Unease at the Stampede's Indian Village

In 1912, Guy Weadick founded what would become “the Greatest Outdoor Show on Earth,” a rodeo even then of gigantic proportions both in size and bravado. Today, the Calgary Stampede is a ten-day cultural event, though some have been known to categorize it more as a lifestyle—a rodeo, yes, but also a grandstand and a midway and a ten-day vacation for the city of Calgary wherein plaid and jeans are worn to work and normally subdued people can walk around the downtown saying “Yahoo!” Calgary, most are surprised to learn, is not like this all the time. Normally it’s a young, ambitious city that takes pride in being the business hub of Canada’s oil and energy sectors. But for a week in July, it’s a stereotype.

My memories of the Stampede almost inevitably include walking through the Indian Village, a part of the event kept separate from the rodeo and midway, at the south side of the grounds. The Indian Village and its cringeworthy name are as old as the event itself: Weadick wanted the First Nations communities that surrounded the city involved in his production, and the answer to that was a constructed village of tipis and staged powwows. It remains a popular part of the Stampede to this day.

That feeling you get walking through? It’s colonial guilt and cultural insensitivity, all churned up. It’s the feeling you get when “authentic” cultural imagery is presented in a glass showcase for your own quick understanding.

In his book The Inconvenient Indian: A Curious Account of Native People in North America, Thomas King argues that shows like the Stampede prove there’s no great difference between past and present: “While we have dispensed with guns and bugles, and while North America’s sense of its own superiority is better hidden, its disdain muted, twenty-first century attitudes towards Native people are remarkably similar to those of the previous centuries.”

At the Glenbow Museum a modern exploration of similar issues of colonial imagery and cultural stagnation has been launched to coincide with this year’s event. At the end of May, Cree artist Kent Monkman opened his new exhibition, “The Big Four,” commissioned to mark last year’s Stampede centenary. It’s a perfectly Monkman twist on tradition and reality, challenging our perceptions of cultural progress and First Nations imagery.

“The Big Four” (the name’s a nod to Stampede founders and Blackfoot spirituality) revolves around four junker cars that sit with their tires dug into dirt and tall flowers. The vehicles—a truck, two sedans, and a bright yellow van—are a physical manifestation of the relationship that marginalized communities have with freedom of movement, or lack thereof, both physically and socially. Each of the vehicles features a recreated “res pass” on their dashboard. In 1912, Weadick had to arrange for these passes, to make sure he could populate his Indian Village—at the time, First Nations people were effectively incarcerated on reserves, unable to freely move without permission. One of Monkman’s passes, placed in a red sedan playing Stampede footage from a TV in its trunk, allocates the driver $5 spending money to spend at a powwow.

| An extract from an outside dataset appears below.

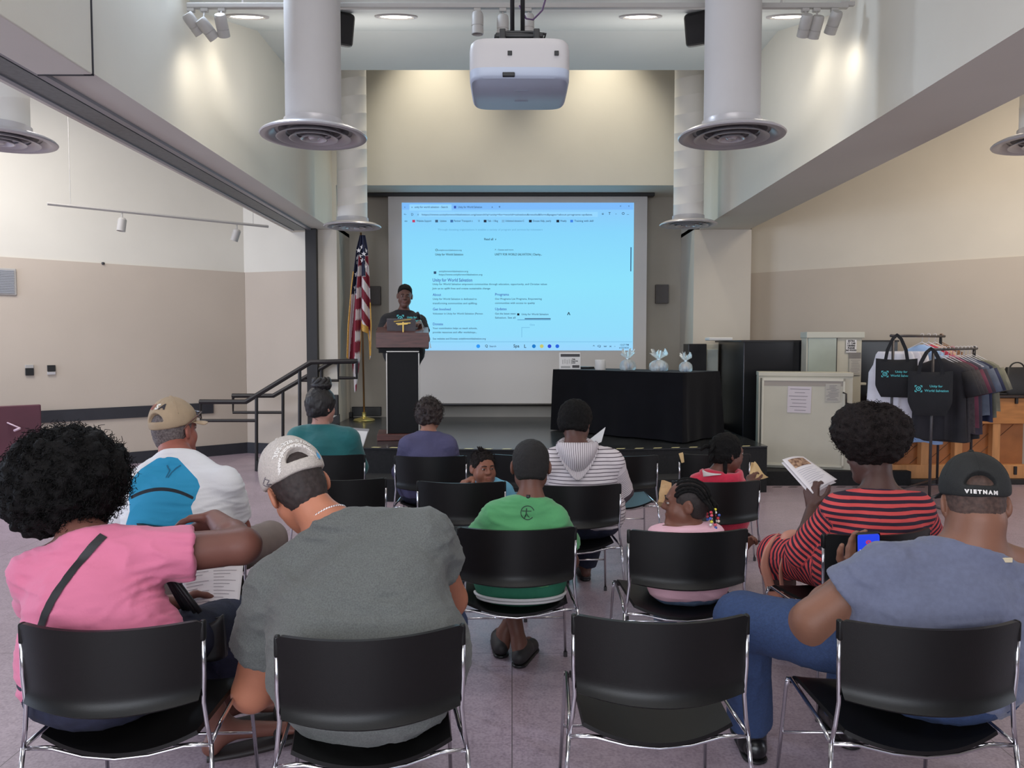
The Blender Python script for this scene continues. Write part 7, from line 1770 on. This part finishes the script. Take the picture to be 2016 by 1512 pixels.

Monkman’s exhibition turned into a reflection of systemic incarceration rates among First Nations communities, and how the physical act of movement regulates First Nations behavior even today.

The cars, all located in one room, are also located in place by projections of landscapes shot from moving vehicles, projected onto the walls. Three of these filmed scenes depict mountain and prairie as seen from a car window. One is of a getaway car, zooming away from a high-walled penitentiary—Monkman’s nod to staggeringly high incarceration rates among First Nations populations. The car speeding away features a mannequin dressed in bright orange prison garb, a police procedural playing on a TV propped on the backseat. If you look at the bright yellow van from just the right angle, you see the female mannequin (in true Monkman style, a male mannequin dolled-up in make-up and pigtails) dangling her legs out of the back of the van as it speeds along the highway.

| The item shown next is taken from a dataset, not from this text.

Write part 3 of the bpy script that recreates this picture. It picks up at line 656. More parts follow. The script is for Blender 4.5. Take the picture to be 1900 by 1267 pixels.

“[Junker cars] are a symbol of struggle through to the present,” says Monkman. “Outside, they’re kind of seen as ghetto. But it’s also kind of a time-warp idea—why wouldn’t that tradition be important today?”

Monkman’s take on the Stampede and Indian Village, in the halls of the Glenbow, provides us with a modern day showcase of history as it repeats itself: Movement and stagnation, incarceration and freedom, the sale of the “authentic” paired with modern possessions. It’s a genius view of Prairie existence—the urgency to speed away, the ease of which immense travel over vast lands can also trap you in space and time.

In research for his installation, Monkman toured the Village in 2012, guided by a woman whose family had run a tipi there for generations. Monkman spoke extensively with a Native man at the village, who believes that the Indian Village is a critical form of cultural representation and preservation. “It gives First Nations an impetus to keep cultural heritage alive,” Monkman tells me from his Toronto studio. We spoke while I sat in my car, a few blocks away from the Stampede grounds, where, just last week, I watched as the tipis were erected. A week before, those grounds had been submerged entirely in water by the flooding that recently struck Calgary. When the water receded, everything was covered in silt and improbably destroyed. A campaign to clean up the grounds took off almost immediately—the show must go on, after all, and it did this past weekend.

“Representation is better than disappearance,” he says. “Powwows are not mainstream, but the Stampede is.” Still, Monkman’s insistence that showcases such as the Indian Village are empowering is not exactly easy to swallow.

King addresses Indian villages in Inconvenient Indian, noting their popularity in travelling Wild West shows. “Indians were the scary, unknown element that brought in the crowds…they were an essential part of the Western spectacle, the Western myth,” says King. “It would not be an exaggeration to say, ‘No Indians, no show.’” The Stampede is all the perceived glory of the Wild West, continuing forth into the 21st century. “Whatever else the shows were, they were an intriguing alternative to being locked down on a reservation or sitting alone in a prison cell,” writes King. Paired with Monkman’s installation, large-scale entertainment and large-scale imprisonment turn out to be linked.

King argues that much of the inherent racism tied to the modern Wild West stems from our romanticizing of “Dead Indians”—not in the literal sense, but in how we view full feather headdresses and beaded buckskins. “Whites have always been comfortable with Dead Indians,” he explains. He describes attending a tour of an adobe house in Acoma Pueblo, which had a TV showing cartoons. The set enraged a fellow tourist: “This was supposed to be a real Indian village, she complained to the rest of the group. Real Indians, she told us, didn’t have televisions.”

Given the grey reality that blurs fact and fiction, it’s tough to take a definitive stance on the Indian Village debate. If a family that owns a tipi finds it beneficial to their cultural identity, who am I to walk away from it? But that doesn’t alleviate the feeling that comes when watching a sea of cowboy-clad families wander amongst them, peering over women making beaded belts in the hot July sun.